BRORIVAI CENTER: Kualitas Demokrasi Sulsel Tertinggal
Bagaimana dengan Sulsel?, Asesmen terhadap kondisi demokrasi di Sulsel nampaknya belum membanggakan. Berdasarkan hasil kajian BRORIVAI CENTER yang disampaikan oleh M. Alif Andyva sebagai Executive Board, bahwa aspek-aspek yang diukur dalam indeks seperti kebebasan sipil, hak-hak politik dan lembaga demokrasi yang terbagi dalam sejumlah variabel dan indikator yang berbasis pada peristiwa atau kejadian (evidence based) di Sulsel itu, perlu menjadi perhatian khusus karena merupakan akumulasi dan cerminan situasi dinamika demokrasi di Indonesia.
Setidaknya terdapat empat variabel penting yang dapat disoroti terkait dengan perkembangan demokrasi di Sulsel yakni menyangkut proses elektoral dan pluralisme, kebebasan berkumpul dan berserikat, peran birokrasi pemerintah daerah, partisipasi politik dalam pengambilan keputusan dan pengawasan.
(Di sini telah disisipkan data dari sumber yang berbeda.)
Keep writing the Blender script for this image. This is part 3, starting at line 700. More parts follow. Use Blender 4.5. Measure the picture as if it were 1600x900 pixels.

Isu yang menonjol adalah seputar pilkada dan pluralisme di Sulsel, dimana tergolong sebagai isu strategis yang perlu dicermati secara bersungguh-sungguh, disamping isu kebebasan sipil yang kini pengaturannya lebih pada pendekatan kekuatan/kekerasan. Selain itu, penghormatan terhadap pluralisme belum menjadi komitmen kita, hal ini terlihat ketika masih menguatnya gerakan politik yang berbasis etnisitas, primordialisme atau politik kekerabatan yang notabene menjadi penghambat dalam meningkatkan kualitas proses politik di Sulsel.
Dari pengalaman Pemilu 2014 lalu hingga menjelang pilkada serentak 2018, praktik demokrasi yang berjalan di Sulsel relatif buruk, dalam pengertian bahwa proses elektoral atau pemilihan yang pernah ada belum sepenuhnya menyentuh keutamaan substansi demokrasi. Artinya secara substantif belum terlihat pemerintahan berjalan secara efektif, termasuk kemampuan instrumen demokrasi seperti partai politik yang hingga kini belum mampu menopang secara baik dalam proses elektoral (demokratisasi internal partai politik masih lemah). Dalam konteks keberfungsian pemerintah di daerah juga dinilai belum kuat dan cenderung merosot. Misalnya saja, KPK menempatkan Sulsel pada urutan ke-7 terbanyak korupsi di Indonesia. Data ini membuktikan bahwa praktik demokrasi Sulsel masih jauh tertinggal, bahkan dinilai dalam praktiknya lebih banyak bersifat prosedural ketimbang substansial.